Zes op de tien ouderen willen in eigen woning blijven wonen
Zeggen dat mensen bij het ouder worden het liefst in hun vertrouwde woonomgeving blijven wonen, is een open deur intrappen. Vaak wonen mensen al lang in die woning en zijn ze gehecht aan de herinneringen, de gewoontes en structuur die rond die woning hangt.
Maar in haar artikel "Denken over later? Attitudes van ouderen ten opzichte van verschillende woonvormen in Vlaanderen" nuanceert An-Sofie Smetcoren dat beeld. Zo is "ageing in place" "niet voor iedereen de ideale strategie om goed ouder te worden". "Er is nood aan een brede waaier van woonmogelijkheden, rekening houdend met de diversiteit onder ouderen", luidt het.

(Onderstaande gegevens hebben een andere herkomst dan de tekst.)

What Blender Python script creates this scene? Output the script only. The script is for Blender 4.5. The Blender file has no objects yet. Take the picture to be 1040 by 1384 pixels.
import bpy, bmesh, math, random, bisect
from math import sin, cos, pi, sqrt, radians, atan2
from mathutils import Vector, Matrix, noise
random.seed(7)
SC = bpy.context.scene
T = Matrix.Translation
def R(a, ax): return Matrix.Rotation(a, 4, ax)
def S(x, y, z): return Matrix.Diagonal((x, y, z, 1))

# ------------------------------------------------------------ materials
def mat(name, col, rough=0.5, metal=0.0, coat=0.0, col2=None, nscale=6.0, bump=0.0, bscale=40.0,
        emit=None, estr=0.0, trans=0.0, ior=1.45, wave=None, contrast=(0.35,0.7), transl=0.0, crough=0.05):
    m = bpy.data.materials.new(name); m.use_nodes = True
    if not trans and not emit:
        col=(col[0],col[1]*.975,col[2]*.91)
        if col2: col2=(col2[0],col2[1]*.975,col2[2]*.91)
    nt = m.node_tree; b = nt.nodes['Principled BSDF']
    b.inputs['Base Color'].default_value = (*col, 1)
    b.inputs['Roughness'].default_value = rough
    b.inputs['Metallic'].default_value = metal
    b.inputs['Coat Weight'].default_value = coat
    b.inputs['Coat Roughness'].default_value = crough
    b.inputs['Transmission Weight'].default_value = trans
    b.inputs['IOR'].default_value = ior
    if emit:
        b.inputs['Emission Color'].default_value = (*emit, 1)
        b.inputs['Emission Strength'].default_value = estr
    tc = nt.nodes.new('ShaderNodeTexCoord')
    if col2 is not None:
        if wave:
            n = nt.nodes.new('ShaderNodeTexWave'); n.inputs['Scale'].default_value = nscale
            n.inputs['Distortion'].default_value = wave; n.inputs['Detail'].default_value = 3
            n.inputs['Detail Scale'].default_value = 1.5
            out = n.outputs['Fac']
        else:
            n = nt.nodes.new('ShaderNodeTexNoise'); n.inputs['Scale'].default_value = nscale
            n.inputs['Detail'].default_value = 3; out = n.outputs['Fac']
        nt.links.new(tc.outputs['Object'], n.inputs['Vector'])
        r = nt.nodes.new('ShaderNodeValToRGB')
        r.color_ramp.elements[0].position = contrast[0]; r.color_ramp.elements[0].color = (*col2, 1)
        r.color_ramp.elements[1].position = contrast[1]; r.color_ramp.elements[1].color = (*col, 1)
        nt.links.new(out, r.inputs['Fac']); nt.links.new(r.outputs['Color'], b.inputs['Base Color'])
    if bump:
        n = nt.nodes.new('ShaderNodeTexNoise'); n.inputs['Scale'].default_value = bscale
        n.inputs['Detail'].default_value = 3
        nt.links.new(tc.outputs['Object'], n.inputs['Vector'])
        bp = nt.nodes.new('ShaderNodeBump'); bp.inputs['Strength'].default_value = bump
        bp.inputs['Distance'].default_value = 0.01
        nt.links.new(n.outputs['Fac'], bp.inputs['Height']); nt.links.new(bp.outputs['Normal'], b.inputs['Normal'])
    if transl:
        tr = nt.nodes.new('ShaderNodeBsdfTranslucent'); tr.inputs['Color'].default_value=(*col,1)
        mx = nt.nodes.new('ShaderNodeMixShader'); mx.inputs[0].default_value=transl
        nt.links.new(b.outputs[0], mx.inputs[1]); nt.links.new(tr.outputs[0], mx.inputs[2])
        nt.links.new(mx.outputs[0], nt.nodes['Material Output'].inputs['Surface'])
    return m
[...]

Uit een bevraging bij meer dan 70.000 60-plussers blijkt wel dat ouderen nog steeds veruit de voorkeur geven aan zelfstandig thuis blijven wonen. Ruim zes op de tien ouderen staan daar positief tegenover. Al veel minder enthousiast is men over de verhuis naar een serviceflat of assistentiewoning (één op de zes positief).
Tegenover groepswonen met andere ouderen in een woonzorgcentrum (5,9 procent) of gaan inwonen bij de kinderen (4,8 procent) is men nog minder enthousiast. Het minst populair is een verhuis naar een woonzorgcentrum (4,6 procent).
De studie onderzocht welke factoren daarbij een rol spelen. Daaruit blijkt onder meer dat vooral jonge ouderen, ouderen met een hoger inkomen en hoger opgeleiden positiever staan tegenover alternatieve woonvormen zoals een serviceflat of groepswonen. Nieuwe woonvormen zijn vaak onvoldoende bekend bij de ouderen zelf en ondervinden vaak nog problemen rond regelgeving en voorschriften.
De onderzoekers pleiten ervoor ouderen meer te betrekken en inspraak te geven. "Een woonbeleid voor ouderen, gemaakt door ouderen kan ervoor zorgen dat ouderen gestimuleerd worden om vroeger na te denken over later".